En plus d’exercer l’ensemble des compétences auparavant dévolues au Département, la Métropole de Lyon peut également agir en lieu et place de la Région et de l’État dans le cadre de délégations de compétences, comme le prévoit la loi Maptam de 2014 qui a fixé son nouveau statut. Les conseillers métropolitains sont élus au suffrage universel direct. Quand au Département du Rhône, qui se situe désormais au 53e rang français avec seulement 429 000 habitants, son budget est passé de 1,7 milliard à 511 millions d’euros. La ville de Villefranche-sur-Saône est devenue son chef-lieu, mais le conseil continue de se réunir dans ses locaux lyonnais. Pas de nouvelle préfecture non plus : le représentant de l’État reste compétent pour les deux collectivités. Enfin, celles-ci se partagent le même numéro 69.
À quoi doivent s’attendre les territoires concernés par un futur transfert des compétences départementales vers les métropoles ? Mis en place il y a trois ans, le modèle lyonnais n’a, pour l’heure, pas forcément simplifié la situation. Ni engendré d’économies, espérées à plus long terme.
C’était une première en France. Le 1er janvier 2015, avant la fusion des Régions, on réussissait enfin à supprimer une couche du millefeuille territorial avec la fusion du Département du Rhône et du Grand Lyon. Depuis cette date, la totalité des compétences exercées jusqu’alors par les deux collectivités sur les 59 communes de la métropole lyonnaise relèvent désormais uniquement de cette dernière : voirie, transports scolaires, culture, promotion internationale du territoire, politique sociale…Le nouveau Département du Rhône, lui, ne gère plus que les zones rurales et périphériques situées en dehors du périmètre métropolitain.

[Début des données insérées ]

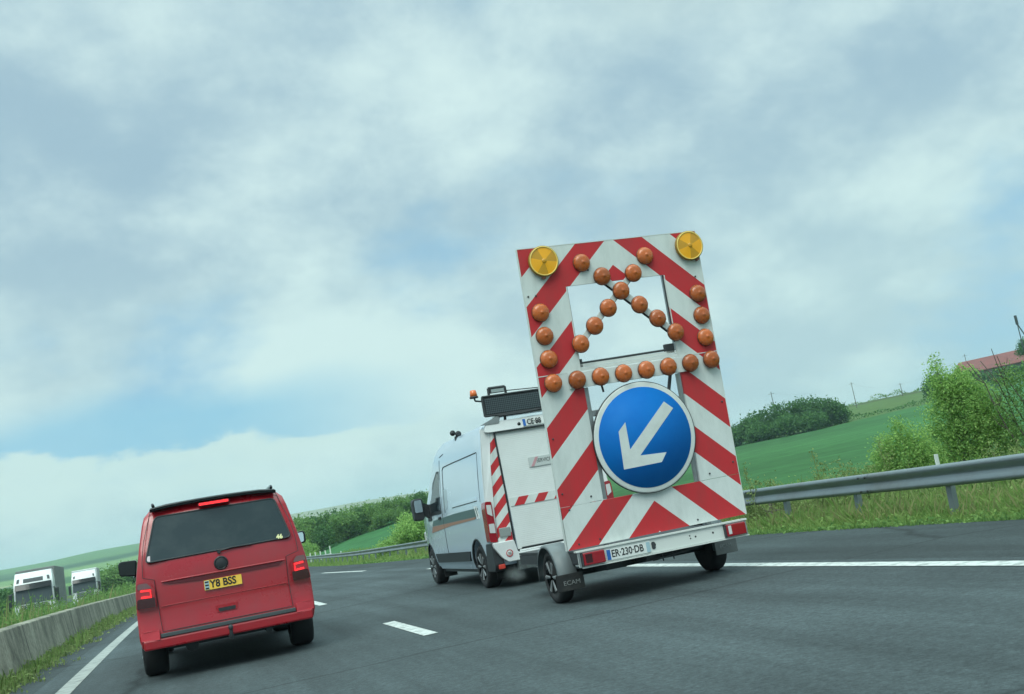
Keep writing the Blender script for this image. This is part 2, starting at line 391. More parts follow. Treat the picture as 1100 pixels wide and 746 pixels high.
# leaf materials: each leaf cluster gets its own shade of the plant's colour
def leaf_mat(name, dark, light, trans=0.35):
    m = bpy.data.materials.new(name); m.use_nodes = True; t = m.node_tree; n = t.nodes
    for q in list(n): n.remove(q)
    o = n.new('ShaderNodeOutputMaterial'); g = n.new('ShaderNodeNewGeometry'); mx = n.new('ShaderNodeMix'); mx.data_type = 'RGBA'
    c = n.new('ShaderNodeTexCoord'); nz = n.new('ShaderNodeTexNoise'); nz.inputs['Scale'].default_value = 0.9; nz.inputs['Detail'].default_value = 3
    t.links.new(c.outputs['Object'], nz.inputs['Vector'])
    ad = n.new('ShaderNodeMath'); ad.operation = 'ADD'; t.links.new(g.outputs['Random Per Island'], ad.inputs[0]); t.links.new(nz.outputs['Fac'], ad.inputs[1])
    rg = n.new('ShaderNodeMapRange'); t.links.new(ad.outputs[0], rg.inputs[0]); rg.inputs[1].default_value = 0.3; rg.inputs[2].default_value = 1.4
    t.links.new(rg.outputs[0], mx.inputs[0]); mx.inputs[6].default_value = (*dark, 1); mx.inputs[7].default_value = (*light, 1)
    d = n.new('ShaderNodeBsdfDiffuse'); tr = n.new('ShaderNodeBsdfTranslucent'); ms = n.new('ShaderNodeMixShader'); ms.inputs[0].default_value = trans
    t.links.new(mx.outputs[2], d.inputs[0]); t.links.new(mx.outputs[2], tr.inputs[0]); t.links.new(d.outputs[0], ms.inputs[1]); t.links.new(tr.outputs[0], ms.inputs[2])
    t.links.new(ms.outputs[0], o.inputs[0]); MT[name] = m; return m
leaf_mat('leaf_bright', (0.13, 0.28, 0.075), (0.42, 0.62, 0.20), 0.5)
leaf_mat('leaf_mid', (0.08, 0.18, 0.055), (0.25, 0.40, 0.13), 0.42)
leaf_mat('leaf_olive', (0.12, 0.19, 0.065), (0.32, 0.39, 0.16), 0.4)
leaf_mat('leaf_dark', (0.04, 0.11, 0.04), (0.12, 0.24, 0.08), 0.35)
leaf_mat('grass', (0.14, 0.26, 0.065), (0.30, 0.42, 0.14), 0.4)
leaf_mat('grass_dry', (0.20, 0.23, 0.09), (0.36, 0.37, 0.17), 0.35)

# ------------------------------------------------------------------ ground and roads
def zr(Y): return -0.48 * smooth01((Y - 14.0) / 66.0)
def xc(Y): return -((Y - 95.0) ** 2) / 1500.0 if Y > 95 else 0.0          # the road bends left far away
PROF = {  # compass angle from the road direction : heights by distance
    -75: [(0, 0), (300, -1), (900, 14), (1600, 40), (2600, 45)],
    -14: [(0, 0), (300, -1.5), (800, 8), (1150, 22), (1550, 44), (2600, 40)],
    -9: [(0, 0), (300, -1.5), (800, 6), (1150, 20), (1600, 45), (2600, 40)],
    -4: [(0, 0), (300, -1.5), (800, 6), (1150, 22), (1500, 46), (2600, 42)],
    3: [(0, 0), (120, 0.3), (160, 1.6), (300, 2.5), (800, 14), (1300, 43), (2600, 44)],
    9: [(0, 0), (60, -0.2), (160, 2.95), (300, 5), (800, 16), (1250, 43), (2600, 44)],
    16: [(0, 0), (60, -0.2), (160, 3.2), (300, 6.5), (800, 20), (1200, 40), (2600, 44)],
    27: [(0, 0), (50, 0.1), (210, 5.0), (300, 11), (420, 15), (2600, 40)],
    32: [(0, 0), (50, 0.2), (215, 6.2), (300, 12), (400, 16), (700, 18), (2600, 50)],
    40: [(0, 0), (50, 0.2), (215, 6.7), (360, 16.2), (520, 15), (2600, 50)],
    46: [(0, 0), (50, 0.2), (200, 6.7), (310, 13.6), (400, 15), (2600, 55)],
    80: [(0, 0), (50, 0.1), (220, 5.0), (400, 14), (900, 24), (2600, 60)],
}
KEYS = sorted(PROF)
def terrain(X, Y):
    r = math.hypot(X, Y); a = math.degrees(math.atan2(X, Y)); a = max(KEYS[0], min(KEYS[-1], a))
    for k0, k1 in zip(KEYS[:-1], KEYS[1:]):
        if a <= k1: break
    t = (a - k0) / (k1 - k0); t = t * t * (3 - 2 * t); h = interp(r, PROF[k0]) * (1 - t) + interp(r, PROF[k1]) * t
    h += 1.6 * math.sin(X * .006 + 1) * math.cos(Y * .0045) * smooth01((r - 400) / 600)
    if Y < 0: h *= smooth01(1 + Y / 400.0) if Y > -400 else 0
    q = X - xc(Y); base = zr(Y)
    m = smooth01((q - 12.5) / 22.0) if q > 0 else smooth01((-q - 21.0) / 22.0)
    if Y > 420: m = max(m, smooth01((Y - 420) / 150))
    low = base - 0.53 * smooth01((-q - 4.4) / 3.2)              # the other carriageway lies lower
    return low * (1 - m) + (h + base * max(0, 1 - r / 300)) * m
def axis(lo, hi, near, step, grow):
    a = [0.0]
    while a[-1] < hi: a.append(a[-1] + (step if a[-1] < near else max(step, (a[-1] - near) * grow + step)))
    b = [0.0]
    while b[-1] < -lo: b.append(b[-1] + (step * 1.5 if b[-1] < 40 else max(step, (b[-1] - 40) * grow + step)))
    return [-v for v in b[:0:-1]] + a
XS = axis(-2600, 2600, 60, 1.1, 0.05); YS = axis(-600, 2700, 110, 2.0, 0.045)
tv = [(x, y, terrain(x, y) - 0.03) for y in YS for x in XS]; nx = len(XS)
tf = [(j * nx + i, j * nx + i + 1, (j + 1) * nx + i + 1, (j + 1) * nx + i) for j in range(len(YS) - 1) for i in range(nx - 1)]
me = bpy.data.meshes.new('terrain'); me.from_pydata(tv, [], tf); me.update()
def field_col(X, Y):
    """what grows there"""
    r = math.hypot(X, Y); a = math.degrees(math.atan2(X, Y)); q = X - xc(Y)
    if -21 < q < 13.5 and -200 < Y < 420: return (0.085, 0.12, 0.035)
    if a > 22:
        if r < 38: return (0.075, 0.12, 0.03)
        rr = 222 + 8 * math.sin(a * .5)
        if r < rr:
            w_ = (X * .35 - Y * .9) % 14; k_ = .9 + .2 * math.sin(X * .05) * math.cos(Y * .04)
            return tuple(c * k_ * (1.25 if w_ < 1.2 else 1) for c in (0.050, 0.145, 0.048))
        if a < 41.2: return (0.085, 0.14, 0.045) if r < 330 else (0.07, 0.10, 0.04)
        return (0.045, 0.11, 0.05)
    if a > 2:
        if r < 60: return (0.08, 0.12, 0.035)
        if r < 185: return (0.045, 0.14, 0.05)
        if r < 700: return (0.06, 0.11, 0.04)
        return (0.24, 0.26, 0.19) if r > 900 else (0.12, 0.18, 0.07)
    if r < 300: return (0.06, 0.10, 0.03)
    u = X * .8 + Y * .3; band = (r + 60 * math.sin(u * .004))
    if band < 650: return (0.05, 0.11, 0.03)
    if band < 820: return (0.13, 0.24, 0.07)
    if band < 980: return (0.05, 0.11, 0.04)
    if band < 1180: return (0.15, 0.24, 0.08) if int(u / 170) % 3 else (0.30, 0.30, 0.16)
    if band < 1320: return (0.04, 0.08, 0.035)
    return (0.10, 0.18, 0.07) if int(u / 240) % 2 else (0.06, 0.11, 0.05)
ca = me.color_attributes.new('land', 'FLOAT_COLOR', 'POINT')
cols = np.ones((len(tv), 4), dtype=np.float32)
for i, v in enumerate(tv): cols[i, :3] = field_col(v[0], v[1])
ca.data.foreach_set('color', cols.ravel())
g = bpy.data.materials.new('land'); g.use_nodes = True; t = g.node_tree; b = t.nodes['Principled BSDF']; b.inputs['Roughness'].default_value = 0.95; b.inputs['Specular IOR Level'].default_value = 0.1
at = t.nodes.new('ShaderNodeVertexColor'); at.layer_name = 'land'
c = t.nodes.new('ShaderNodeTexCoord'); nz = t.nodes.new('ShaderNodeTexNoise'); nz.inputs['Scale'].default_value = 0.35; nz.inputs['Detail'].default_value = 10; nz.inputs['Roughness'].default_value = 0.7
t.links.new(c.outputs['Object'], nz.inputs['Vector'])
rg = t.nodes.new('ShaderNodeMapRange'); t.links.new(nz.outputs['Fac'], rg.inputs[0]); rg.inputs[1].default_value = 0.3; rg.inputs[2].default_value = 0.7; rg.inputs[3].default_value = 0.72; rg.inputs[4].default_value = 1.28
hs = t.nodes.new('ShaderNodeHueSaturation'); t.links.new(at.outputs[0], hs.inputs['Color']); t.links.new(rg.outputs[0], hs.inputs['Value']); t.links.new(hs.outputs[0], b.inputs['Base Color'])
tag(link_mesh('terrain', me, g, smooth=True), kind='structure')

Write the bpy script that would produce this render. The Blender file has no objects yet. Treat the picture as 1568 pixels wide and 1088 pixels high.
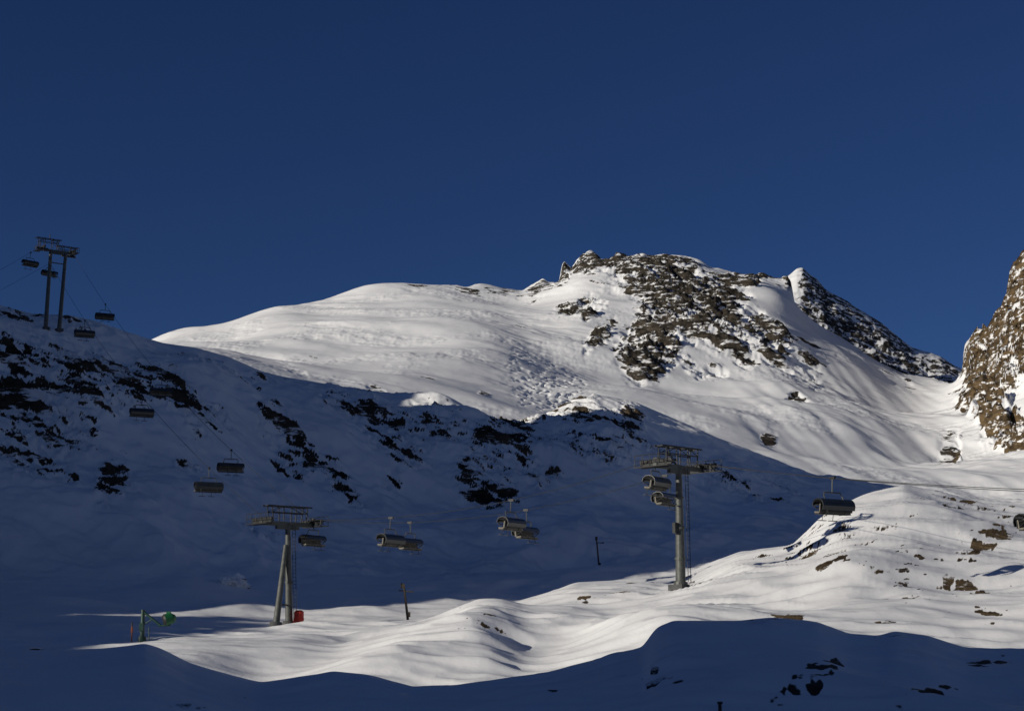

En plus d’éviter les doublons, le projet devait favoriser les complémentarités. « Avant, la communauté urbaine du Grand Lyon s’occupait de développement économique tandis que le département avait la haute main sur le social. Demain, un seul service gérera les créations d’emploi et l’insertion, nous serons plus efficaces », assurait à l’époque Gérard Collomb, alors président du Grand Lyon, tout en prévenant qu’il n’y aurait pas de miracle économique à court terme. La métropole devant, en effet, assumer les très coûteuses compétences départementales, notamment les charges sociales qui explosent avec la crise économique et le vieillissement de la population.
Conjugué au pacte financier signé avec l’État qui impose une limite des dépenses de fonctionnement, le phénomène diminue fortement la capacité d’investissement de la métropole. D’autant que l’impossibilité de licencier dans la fonction publique repousse à long terme les effets attendus de la mutualisation. Autre conséquence paradoxale, l’apparition de nouveaux doublons avec, pour un même service public, un guichet désormais destiné à la métropole, et un autre pour le reste du département. C’est par exemple le cas pour la direction des collèges.
De l’avis de nombreux observateurs, il est trop tôt pour juger de l’efficacité de l’opération. Quant à sa reproductibilité, ses opposants actuels rappellent que le modèle lyonnais est surtout le fruit d’un consentement entre les deux présidents des collectivités de l’époque, Gérard Collomb, pour la Métropole et Michel Mercier pour le Département. Ce dernier voyait d’un bon œil la possibilité de soulager son budget grévé par la dérive des dépenses sociales, tout en recevant de la Métropole une dotation de compensation de 72 millions d’euros par an.